Within the last five to 10 years, UVic lent at least $5 918 089 in interest-free home purchasing and relocation loans to more than 160 new faculty, librarians and top-level hires, according to figures obtained through the Freedom of Information (FOI) Act.

UVic’s new administrators, tenure-track or tenured professors, librarians and artists-in-residence are all eligible to apply for the loan within their first five years of hire. The loan can only be used for the purchase of a first home in Victoria.

“It’s very much a recruitment tool to attract top-notch professors from across the country or internationally,” said Kim Hart-Wensley, UVic’s associate vice-president of faculty relations and academic administration, in an interview with the Martlet. “Similarly, to attract senior administrators within the university — and again, we need to be competitive, and we need really top-notch people working here. As you know, there’s a fairly high cost of living in Victoria.”

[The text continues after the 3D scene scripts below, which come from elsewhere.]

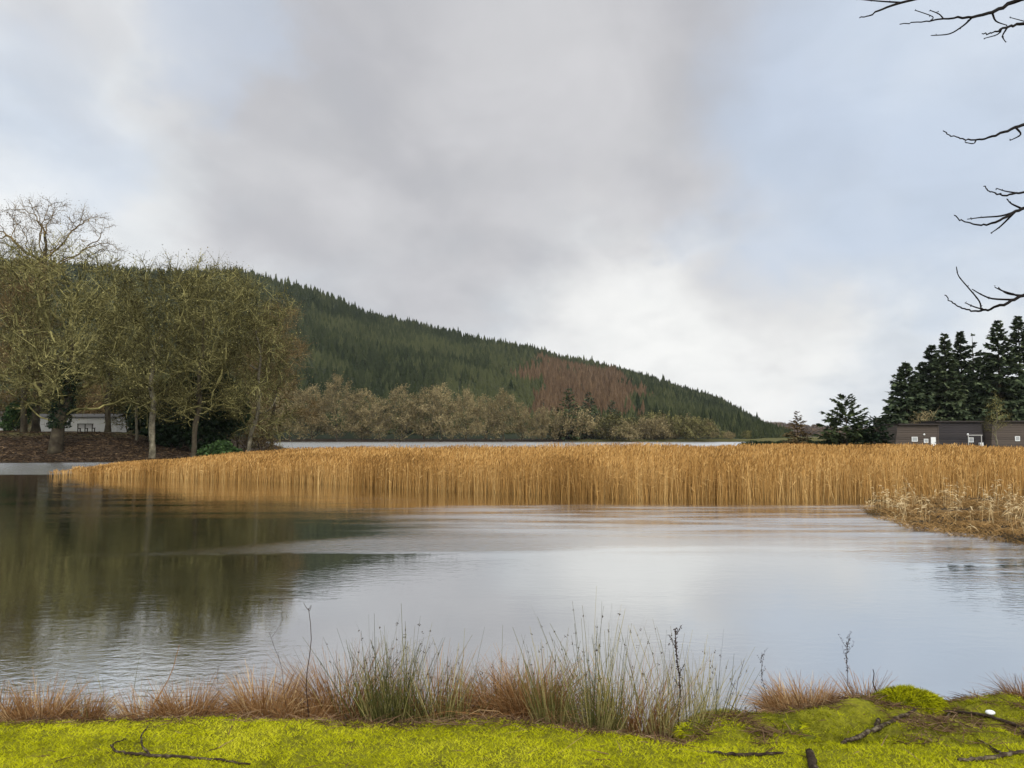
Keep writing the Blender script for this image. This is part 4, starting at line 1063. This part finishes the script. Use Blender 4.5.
# taller pale stems standing in the sedge
n_ = 330
x = rng.uniform(8.6, 22, n_ * 6); y = rng.uniform(14.5, 26, n_ * 6)
sm = poly_sd(x, y, MARSH); k = (sm > -0.1) & (x < .82 * y) & (fbm(x * .8, y * .8, 85) > -.05)
x, y = x[k][:n_], y[k][:n_]; n_ = len(x)
z = np.maximum(ground_z(x, y), -.05)
D = np.stack([rng.normal(0, .18, n_), rng.normal(0, .12, n_), np.ones(n_)], 1)
L = rng.uniform(.35, .85, n_)
mb = MB()
V, F, c = ribbons(np.stack([x, y, z], 1), D, L, .010, rng.normal(0, .1, (n_, 3)), rng, 3, .5); mb.add(V, F, np.repeat(rng.uniform(.3, .8, n_), 8))
s_ = np.repeat(np.arange(n_), 5); t_ = rng.uniform(.45, 1, len(s_))
p0 = c[s_, 0] * (1 - t_)[:, None] + c[s_, -1] * t_[:, None]; a = rng.uniform(0, 2 * PI, len(s_))
V, F, _c = ribbons(p0, np.stack([np.cos(a), np.sin(a), rng.uniform(-.2, .9, len(a))], 1), rng.uniform(.07, .2, len(a)), rng.uniform(.012, .024, len(a)), np.tile([0, 0, -.6], (len(a), 1)), rng, 3, .2)
mb.add(V, F, np.repeat(rng.uniform(.4, 1, len(a)), 8))
tag(mb.build('dry_stems', M['pale_straw']), 'pale dry leafy stems rising from the sedge on the right shore', 'dry stems', kind='stuff')

# ------------------------------------------------------------------ grass tussocks, rushes, stalks of the near bank
def tussock(root, rng, n, h, w_, mat='straw', up=0.6, wid=0.0055, green=0.0):
    a = rng.uniform(0, 2 * PI, n); rr = np.sqrt(rng.random(n)) * w_ * .40
    P = np.stack([np.cos(a) * rr, np.sin(a) * rr * .8, np.full(n, -.03)], 1)
    a2 = a + rng.normal(0, .8, n)
    out = np.stack([np.cos(a2), np.sin(a2), 0 * a], 1)
    up_ = rng.random(n) < .38                       # upright blades among arching ones
    D = out * np.where(up_, .28, .55)[:, None] * rng.uniform(.3, 1.3, n)[:, None] + [0, 0, 1]
    L = h * np.where(up_, rng.uniform(.45, 1.05, n), rng.uniform(.9, 1.7, n))
    bend = out * rng.uniform(.05, .35, n)[:, None] - np.stack([0 * a, 0 * a, np.where(up_, rng.uniform(0, .2, n), rng.uniform(.45, 1.0, n))], 1)
    V, F, _c = ribbons(P, D, L, wid * rng.uniform(.6, 1.3, n), bend, rng, 4, .2)
    return mesh_obj('blades', V, F, M[mat], root, tint=np.repeat(np.clip(rng.normal(.42, .22, n), 0, 1), 10))
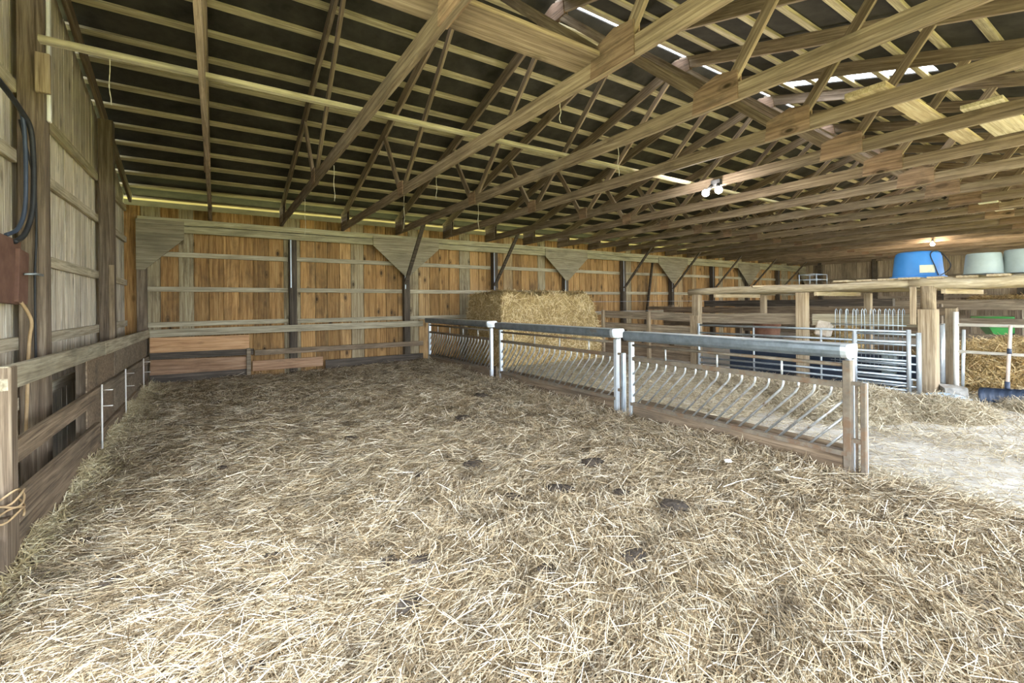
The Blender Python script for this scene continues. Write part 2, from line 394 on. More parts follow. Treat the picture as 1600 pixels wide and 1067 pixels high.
# ------------------------------------------------------------------ trusses
def make_truss():
    X = TX(0); t = thing('roof_truss', None, 'truss', (X, YR, ZC), 'roof trusses')
    y0, y1 = -1.56, 10.46
    beam('bottom_chord', (X, y0, ZC + .07), (X, y1, ZC + .07), .14, .04, M['truss'], t)
    d = .075 / math.cos(math.atan(SL))
    for s, ye in ((1, y1), (-1, y0)):
        beam('top_chord', (X, ye, roofz(ye) - .09), (X, YR + s * .015, roofz(YR) - .09 - SL * .015), .165, .04, M['truss'], t)
        nb = YR + s * 2.18; nt = YR + s * 2.98
        beam('web', (X, nb + s * .08, ZC + .1), (X, nt, roofz(nt) - .13), .089, .036, M['truss'], t, (0, -s, .3))
        beam('web', (X, nb - s * .08, ZC + .1), (X, YR + s * .05, ZR - .17), .089, .036, M['truss'], t, (0, s, 1))
        for sx in (-1, 1):
            gx = X + sx * .026
            if s < 0:
                q = [(nb - .2, ZC + .005), (nb + .22, ZC + .005), (nb + .2, ZC + .20), (nb - .02, ZC + .27), (nb - .2, ZC + .24)]
            else:
                q = [(nb - .11, ZC + .005), (nb + .1, ZC + .005), (nb + .12, ZC + .2), (nb - .1, ZC + .21)]
            poly('gusset_plate', gx, sx, q, M['osb'], t)
            ez = roofz(ye)
            poly('gusset_plate', gx, sx, [(ye - s * .03, ZC + .004), (ye - s * .5, ZC + .03), (ye - s * .52, roofz(ye - s * .52) - .14), (ye - s * .03, ez - .05)], M['truss'], t)
    for sx in (-1, 1):
        poly('gusset_plate', X + sx * .026, sx, [(YR - .22, ZR - .27), (YR + .22, ZR - .27), (YR + .2, ZR - .1), (YR, ZR - .03), (YR - .2, ZR - .1)], M['osb'], t)
    return t
def poly(name, x, sx, q, mat, parent):
    n = len(q); h = .006
    c = (x, sum(p[0] for p in q) / n, sum(p[1] for p in q) / n)
    v = [(x - h, *p) for p in q] + [(x + h, *p) for p in q]
    fs = [tuple(range(n)), tuple(range(2 * n - 1, n - 1, -1))] + [(j, j + n, (j + 1) % n + n, (j + 1) % n) for j in range(n)]
    # local X along the barn's width so that the grain runs with the chord
    R = Matrix.Translation(c) @ Matrix.Rotation(PI / 2, 4, 'Z')
    mb = MB(); mb.add(v, fs); return mb.build(name, mat, parent, R)
bpy.context.view_layer.update()
T0 = make_truss(); note(T0)
for k in range(0, 20):
    lab = 'open timber roof truss, %s counting from the pale side wall' % ORD[k]
    if k == 0: T0['label'] = lab
    else: copy_tree(T0, (TX(k), YR, ZC))['label'] = lab
GT = copy_tree(T0, (-1.25, YR, ZC)); GT['label'] = 'pair of end rafters fixed against the gable of the pale side wall'; 
for c in [c for c in bpy.data.objects if c.parent == GT and not c.name.startswith('top_chord')]: bpy.data.objects.remove(c)

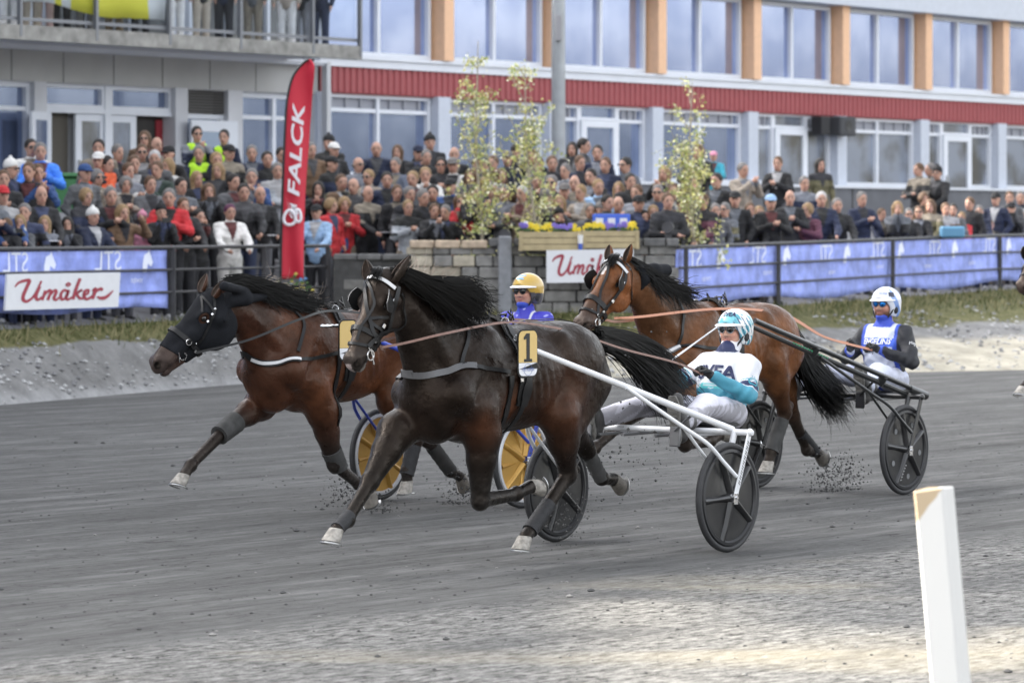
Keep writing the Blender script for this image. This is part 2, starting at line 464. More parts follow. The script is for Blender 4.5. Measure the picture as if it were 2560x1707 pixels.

New faculty members and librarians can be approved for a loan of up to $35 000. On the list released Feb. 25, there are 72 loans with original principals at $35 000, 80 at $25 000, one at $24 589 and one at $22 500.

For many higher-up positions, such as deans, chairs, associate vice presidents and vice presidents, the original principal amounts are much higher. Hart-Wensley said this is “to make that position competitive in order to recruit outstanding people for those particular positions.”

She said these amounts are negotiated as part of a package within an overall budget for a particular position. Though she did not provide specific figures, she said these loans are generally in the ballpark of $50 000 – $115 000. Ten high-level hires currently have loans out with original principals in that range. Another loan was originally for $200 000, and another at $225 000.

“There’s a general parameter within which there’s some flexibility depending on what it is you’re trying to get [for] that individual, and they’re looking for a home loan of $50 000, and somebody else is looking at $100 000 — but maybe what they’re looking for in terms of salary is different. That’s why I can’t really set it down in stone for you,” said Hart-Wensley.

“You’re not going to see a loan that’s $500 000 because that’s simply beyond what would be realistically budgeted for that kind of position,” she noted. The Ubyssey, the official student newspaper of the University of British Columbia (UBC), reported in January that UBC held $11.8 million in interest-free loans, some at $600 000. UBC cited the same reason for these loans as UVic does: competitive hiring.

While the loan is interest-free to the individual, Hart-Wensley said the interest is paid for through the university’s “Scholars’ Fund,” established by the Board of Governors to enhance recruitment.

Borrowers do pay tax on the amount the interest would have been — unless the university loan qualifies as a home relocation loan for that person under the Income Tax Act. To qualify, the employee must be moving within Canada more than 40 kilometres and be purchasing the home as a result of accepting the new job.

For security, UVic requires borrowers to secure a second mortgage against the property purchased, which must be registered in the Land Title Office; UVic pays for the related legal fees and registration costs. That mortgage, plus any other secured debt against the property, including the university loan, can’t exceed 95 per cent of the purchase price of the residence.

UVic’s loan term is five years, during which the principal may be repaid at any time or through instalments. Individuals can apply for a five-year renewal six months prior to the end of the term; approval is at the university’s discretion.

“You’d still have to be in the same kind of financial position [and] still be in the same first home you bought. We’d still have to make sure you have sufficient equity in your home. We wouldn’t want to renew in a situation where you’ve borrowed even more money against the house or something like that,” Hart-Wensley said.

During the renewal period, monthly payments are mandatory — at least $400 for individuals who borrowed prior to July 1, 2011, and $584 for those who borrowed on or after that date.

Hart-Wensley said UVic won’t reveal the remaining principals to protect individual privacy. “Our interpretation of the [FOI] legislation is we’re prohibited from doing that,” said Hart-Wensley, though UBC released remaining principals on its interest-free loans when it responded to the original FOI for a list of loans. Hart-Wensley did note, however, that there is now just under $5 million out in loans.

Speaking about the program’s impact, Hart-Wensley said, “[The loan] is clearly being taken up and being used. It seems to suggest that it is something of value to the university in terms of getting those top-notch people, so I think it’s a positive thing.”